» Problem statement: List all lines of the data that include the string "from".

» Collected material:
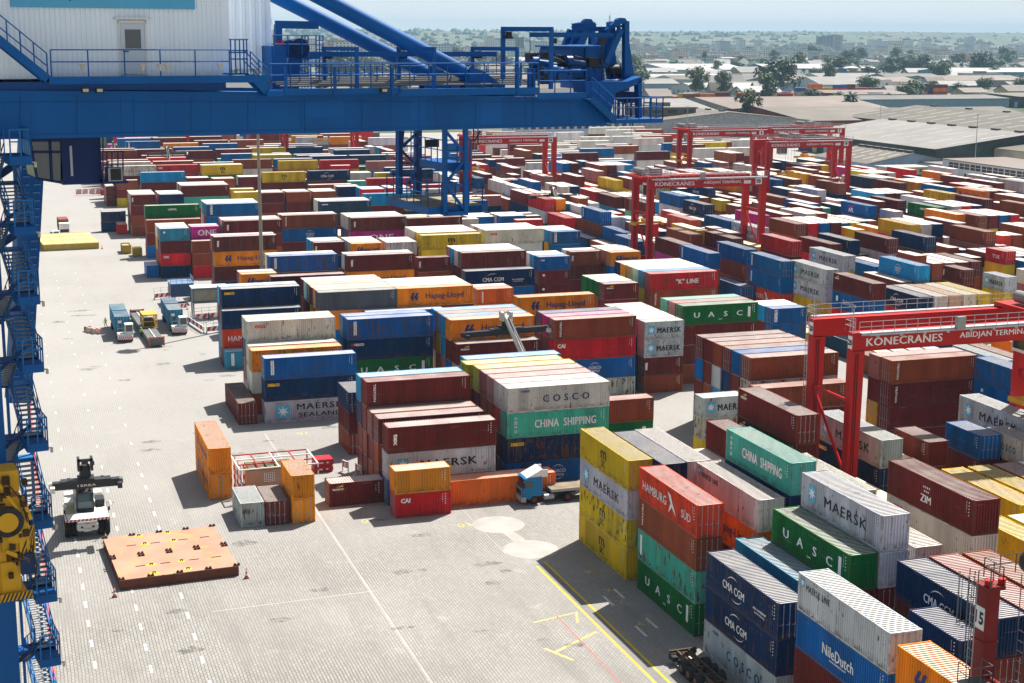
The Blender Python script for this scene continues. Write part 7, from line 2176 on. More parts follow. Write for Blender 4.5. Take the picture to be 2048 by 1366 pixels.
shed(560, 1180, 640, 1230, 7, 10, 'x', WM['white'], RF['white'], 'white twin roof near the far container yard', 0)
shed(30, 690, 150, 735, 8, 11, 'x', mat('olive_panel_wall', (.16, .18, .11), .7, var=.2), RF['olive'], 'olive walled shed beyond the stacks under the blue girder', 0)
block(150, 640, 30, 14, 6, WM['white'], 'small white block between the girder and far stacks', 1, 5)
r = random.Random(21)
adj = ['tan', 'pale', 'white', 'pink', 'grey']; k = 0
placed = []
for i in range(190):
    j = i % 60; big_ = i < 60
    y = 950+1900*(j/60)**1.2+r.uniform(-40, 40) if big_ else r.uniform(880, 2600); x = y*r.uniform(.02, .86) if big_ else y*r.uniform(.30, .86); w, d = (r.uniform(40, 95), r.uniform(30, 60)) if big_ else (r.uniform(14, 42), r.uniform(9, 22))
    if any(abs(x-a) < (w+c)/2+8 and abs(y-b) < (d+e)/2+8 for a, b, c, e in placed): continue
    if 300 < x < 1200 and y < 1000: continue
    placed.append((x, y, w, d)); rc = r.choice(adj)
    s = shed(x-w/2, y-d/2, x+w/2, y+d/2, r.uniform(5, 9), r.uniform(9.5, 13), 'x', r.choice([WM['white'], WM['grey'], WM['cream'], WM['pblue']]), RF[rc], None, 0, doors=False)
    s['group'] = 'low sheds of the industrial district'; k += 1
    u, v = px((x, y, 8)); s['_u'] = u; s['_c'] = rc; s['_b'] = big_
cand = [o for o in COL.objects if '_u' in o.keys()]
wordc = {'tan': 'tan', 'pale': 'pale grey', 'white': 'white', 'pink': 'pinkish', 'grey': 'dark grey'}
for c in adj:
    for bb in (True, False):
        q = sorted([o for o in cand if o['_c'] == c and bool(o['_b']) == bb], key=lambda o: o['_u'])
        for i, o in enumerate(q): o['label'] = f"{'wide' if bb else 'small'} {wordc[c]} roofed shed in the industrial district, {ORDW[i % 20]} from left{' again' if i > 19 else ''}"
for o in cand: del o['_u']; del o['_c']; del o['_b']
# white office with strip windows and air conditioners
def office():
    root = empty('office_building', (318, 408, 0), 0, 'white office building with strip windows and air conditioners', 'office'); W = WM['white']
    mb = MB(); mb.box((0, -20, 0), (26, 56, 7.2)); mb.box((0, 56, 0), (20, 74, 5)); mb.build('walls', W, root)
    mb = MB(); mb.box((-.2, -20.2, 7.2), (26.2, 56.2, 7.5)); mb.box((-.2, 56.2, 5), (20.2, 74.2, 5.3)); mb.build('roof', RF['pink'], root)
    for i in range(11):
        y = 52-i*6.4; mb = MB(); mb.box((-.06, y-5.6, 4.7), (.05, y, 6.6)); f = mb.build('window', mat('brown_glass', (.06, .045, .03), .2), root)
        mb = MB(); mb.box((-.14, y-5.6, 5.6), (-.07, y, 5.75)); mb.box((-.14, y-2.9, 4.7), (-.07, y-2.7, 6.6)); mb.build('frame', WPAINT, f)
    for i in range(17):
        y = 72-i*4.9; mb = MB(); mb.box((-.05, y-1.4, 1.6), (.04, y, 3.2)); mb.build('window', GLASS, root)
        if i % 3 != 2:
            mb = MB(); mb.box((-.5, y-2.9, 2.3), (-.02, y-1.9, 3.1)); a = mb.build('air_conditioner', WPAINT, root); mb = MB(); mb.tube((-.52, y-2.4, 2.7), (-.5, y-2.4, 2.7), .3, 10); mb.build('fan_grille', DARK, a)
    h = empty('low_hut', (296, 462, 0), 0, 'cream hut with dark blue base before the white office', 'hut'); mb = MB(); mb.box((0, 0, 0), (15, 9, 2.2)); mb.build('base_wall', mat('navy_wall', (.01, .04, .10), .7), h); mb = MB(); mb.box((.05, .05, 2.2), (14.95, 8.95, 4.6)); mb.build('upper_wall', WM['cream'], h)
    mb = MB(); mb.box((-1, -1, 4.6), (16, 10, 4.9)); mb.build('roof', RF['white'], h)
    for i in range(3): mb = MB(); mb.box((2.5+i*4.4, -.04, 2.9), (4.0+i*4.4, .03, 4.1)); mb.build('window', mat('olive_grating', (.13, .11, .06)), h)
office()
block(252, 668, 60, 18, 11, WM['pblue'], 'long pale building with dark piers under the blue girder end', 2, 16)
block(322, 720, 26, 30, 14, mat('brown_louvre_wall', (.16, .11, .08), .8), 'brown louvred block right of the pale building', 4, 3)
block(1000, 1400, 46, 16, 12, WM['white'], 'small white block with two dark openings', 2, 6)
block(1052, 1800, 50, 16, 13, WM['white'], 'white flat building beside the two tanks', 2, 10)
block(620, 1560, 70, 20, 10, WM['white'], 'white low building left of the far blue shed', 2, 14)
block(2362, 4090, 34, 40, 50, mat('tower_grey_wall', (.20, .24, .28), .6), 'tall grey slab tower block standing on the skyline', 12, 3)
block(2404, 4100, 34, 34, 54, mat('tower_pale_wall', (.36, .38, .40), .6), 'pale banded half of the tall tower block', 14, 1)
block(1090, 3250, 44, 30, 44, mat('dark_facade', (.16, .17, .18), .6), 'dark topped office block above the trees near the crane', 9, 5)
block(1450, 3600, 50, 30, 46, WM['cream'], 'cream apartment block in the distant town', 10, 6)
block(1240, 3700, 26, 22, 50, WM['grey'], 'slim grey tower left of the cream block', 12, 3)
for i, (x, y) in enumerate(((1034, 1722), (1056, 1715))):
    root = empty('storage_tank', (x, y, 0), 0, ['left tan storage tank with domed top', 'right tan storage tank with domed top'][i], 'tank', 'tan storage tanks'); mb = MB(); mb.tube((0, 0, 0), (0, 0, 11), 10, 28); mb.build('shell', mat('tan_tank', (.46, .33, .19), .6), root)
    mb = MB(); mb.tube((0, 0, 11), (0, 0, 12), 10.2, 28, 7); mb.tube((0, 0, 12), (0, 0, 12.6), 7, 28, 1); mb.build('dome', WPAINT, root)
def pylon(x, y, h, label, red=False):
    root = empty('lattice_pylon', (x, y, 0), 0, label, 'pylon'); mb = MB(); w = h*.10; n = 9
    for i in range(n):
        z0, z1 = h*i/n, h*(i+1)/n; a, b = w*(1-i/n)+.5, w*(1-(i+1)/n)+.5; mb.mi = i % 2 if red else 0
        for sx, sy in ((1, 1), (1, -1), (-1, -1), (-1, 1)): mb.tube((sx*a, sy*a, z0), (sx*b, sy*b, z1), .22, 4)
        for q in ((1, 1, 1, -1), (1, -1, -1, -1), (-1, -1, -1, 1), (-1, 1, 1, 1)): mb.tube((q[0]*a, q[1]*a, z0), (q[2]*b, q[3]*b, z1), .14, 4); mb.tube((q[2]*a, q[3]*a, z0), (q[0]*b, q[1]*b, z1), .14, 4)
    mb.tube((0, 0, h), (0, 0, h*1.08), .15, 4)
    mb.build('lattice', [STEEL, RED2], root)
pylon(815, 930, 30, 'steel lattice pylon among the low roofs at right'); pylon(1240, 1480, 46, 'tall lattice pylon behind the striped shed'); pylon(770, 1900, 60, 'red and white lattice mast left of the sheds', True)
pylon(1180, 2900, 90, 'far red and white radio mast on the skyline', True); pylon(640, 3800, 130, 'thin radio mast above the blue pipes', True)
# lamp posts over the right-hand roofs
for i, (x, y, h) in enumerate(((343, 480, 22), (372, 470, 24), (238, 560, 26), (300, 640, 18), (402, 640, 20), (455, 600, 18), (240, 690, 24))):
    root = empty('lamp_post', (x, y, 0), 0, f"thin lamp post among the warehouse roofs, {ORDW[i]} of seven counted from nearest", 'lamp post', 'lamp posts among the warehouses'); mb = MB(); mb.tube((0, 0, 0), (0, 0, h), .16, 6, .10); mb.build('post', STEEL, root); mb = MB(); mb.box((-.6, -.15, h), (.6, .15, h+.12)); mb.build('lamp', DARK, root)
# red containers lying beyond the roofs
for i, (x, y) in enumerate(((688, 905), (820, 895))):
    o = link('shipping_container', cmesh('whole', 12.192, 2.896, None), None, (x, y, 8.6 if i == 0 else 8.6), (0, 0, 0)); o.scale = (2.2, 2, 2.2); o.color = (.30, .03, .04, .2)
    o['label'] = ['left red container raised above the distant low roofs', 'right red container raised above the distant low roofs'][i]; o['category'] = 'container'; o['group'] = 'red containers beyond the roofs'
items = []; r = random.Random(33)
for (cx, cy, nx, n, ly) in ((470, 1010, 15, 3, 4), (620, 1090, 10, 4, 4), (1330, 1620, 12, 4, 3)):
    for i in range(nx):
        for j in range(ly):
            for k in range(r.randint(1, n)): items.append((Vector((cx+i*12.8, cy+j*9, k*2.9)), 0.0, 12.192, 2.896, jitter(CC[r.choice(['m', 'b', 'r', 'y', 'g', 'u', 'o2', 'm', 'b'])][0], r)))
build_stuff(items, 'far_container_yard', 'far container yards among sheds beyond the port')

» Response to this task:
The Blender Python script for this scene continues. Write part 7, from line 2176 on. More parts follow. Write for Blender 4.5. Take the picture to be 2048 by 1366 pixels.
        for i, o in enumerate(q): o['label'] = f"{'wide' if bb else 'small'} {wordc[c]} roofed shed in the industrial district, {ORDW[i % 20]} from left{' again' if i > 19 else ''}"
    root = empty('lamp_post', (x, y, 0), 0, f"thin lamp post among the warehouse roofs, {ORDW[i]} of seven counted from nearest", 'lamp post', 'lamp posts among the warehouses'); mb = MB(); mb.tube((0, 0, 0), (0, 0, h), .16, 6, .10); mb.build('post', STEEL, root); mb = MB(); mb.box((-.6, -.15, h), (.6, .15, h+.12)); mb.build('lamp', DARK, root)